Wisconsin Guard unit returns from sneak peek at Afghanistan deployment

  • Published
  • By 2nd Lt. Stephen Montgomery
  • 82nd Agribusiness Development Team
Ten members of the Wisconsin National Guard's 82nd Agribusiness Development Team-including the unit commander-returned from three weeks in Afghanistan, just in time for a formal sendoff ceremony on Feb. 4.

According to Col. Darrel Feucht, 82nd ADT commander, the goal of the pre-deployment site survey was to get a sense from the Illinois National Guard's 1-14th ADT-the team the 82nd ADT will replace-about the day-to-day operations of the mission. That mission will be to conduct agricultural development planning, assessment and support activities to expand legal agriculture and agribusiness, services, markets, and education in order to reduce rural poverty, increase employment opportunities in agriculture service industries and improve agriculture education. The 82nd ADT also met key Afghan leaders during their visit.

The Wisconsin National Guard learned in July 2010 that it would be tasked with forming its first agribusiness development team, a National Guard initiative. The 82nd ADT-composed of about 60 Wisconsin Army and Air National Guard members-conducted its first drill in February 2011 and has spent the last year preparing for its deployment.

In addition to their normal drill weekends, the team also had two annual trainings totaling approximately six weeks. In that time, 82nd ADT members completed their required Army Warrior Tasks, conducted theater and mission specific training, and even took part in a week-long "Ag 101" crash course put on by UW-Madison's College of Agricultural and Life Sciences.

The site visit brings the 82nd ADT one step closer to beginning its mission.

"We went out on four missions with [the 1-14th ADT]," Feucht said. "We were busy from sunup to sundown."

The 82nd ADT members met with the district agricultural extension agent and attended key leader engagement meetings, and took part in a foot patrol to inspect an ADT-supported demonstration farm. The visit also offered a general idea of the area's agricultural condition.

"I was pleasantly surprised at the quality of the farms," Feucht said.

Capt. William Benson, operations officer with the 82nd ADT, said the visit was invaluable.

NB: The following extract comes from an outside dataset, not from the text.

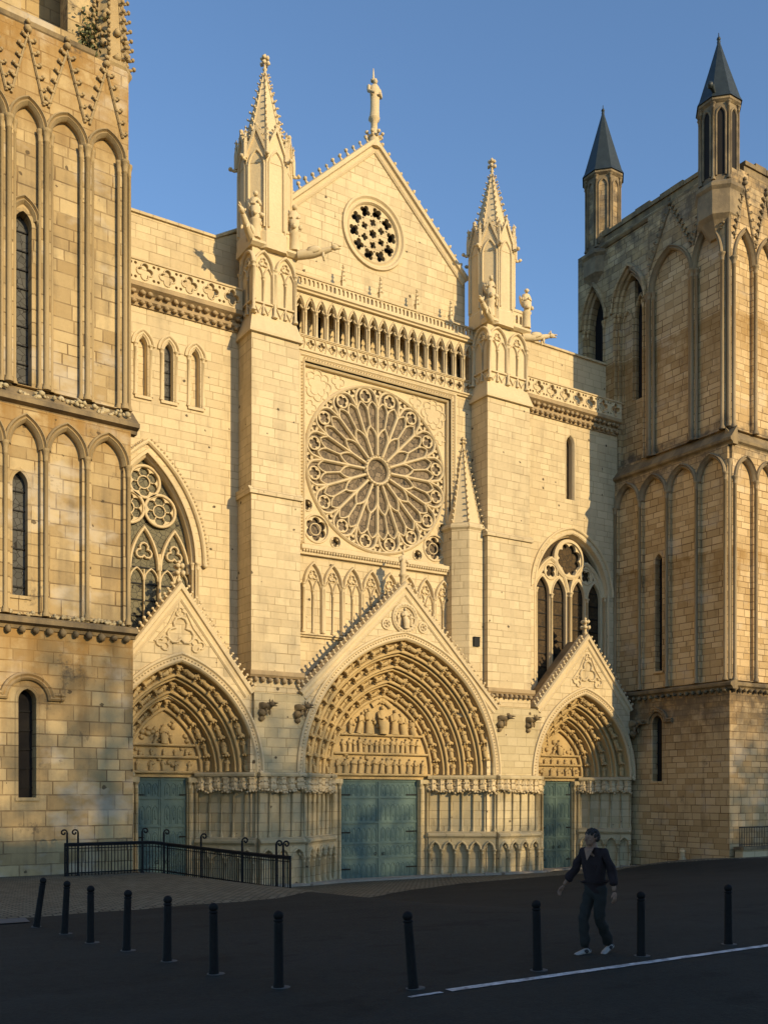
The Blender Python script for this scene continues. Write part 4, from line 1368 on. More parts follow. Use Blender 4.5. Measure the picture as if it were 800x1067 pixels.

"It confirmed that our training was spot-on," he said. "Illinois has set the bar pretty high, but they have been nothing but helpful in getting us where we need to be."

Saturday's sendoff was ceremonial, as the 82nd ADT will not leave for Camp Atterbury, Ind., until the end of February for their final pre-mobilization training. From there the unit is expected to deploy to Afghanistan in late March.